Can a small-size Vietnamese joint stock company operate without an inspection committee and an independent director?

Article 137 of the Enterprise Law 2020 provides that a joint stock company (JSC) can decide to organise itself in accordance with the two options below:

  • Option 1: A General Meeting of Shareholders, a Board of Directors, and an Inspection Committee and general director; and

  • Option 2: A General Meeting of Shareholders, a Board of Directors with at least 20% members being independent directors and a general director.
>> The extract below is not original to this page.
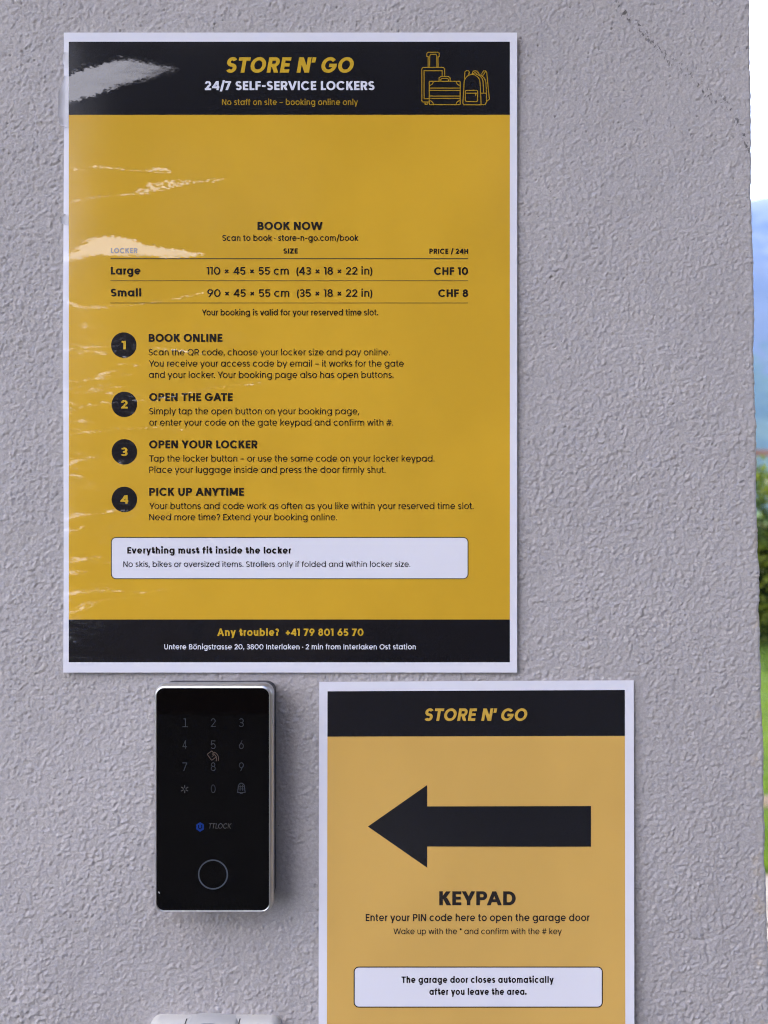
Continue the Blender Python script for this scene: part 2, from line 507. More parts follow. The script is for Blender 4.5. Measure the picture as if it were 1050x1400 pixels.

Under Option 1, the Enterprise Law 2020 further provides that if a JSC has less than 11 shareholders and the shareholders being organizations together own less than 50% of the charter capital of the company, then the company does not have to have an Inspection Committee. However, if a JSC selects option 1 and decides not to have an inspection committee, then on its face, such JSC is organised under option 2. Accordingly, it is not clear if the Board of such JSC must have at least 20% members being independent directors.

The exception provided under Option 1 is likely intended to allow a small-sized JSC where the shareholders have a closer relationship to have a simpler organisation structure. Therefore, it would be unreasonable to require a small-sized JSC which decides not to have an inspection committee to have at least 20% independent directors. This is because having independent directors can be as complicated as having an inspection committee (if not more).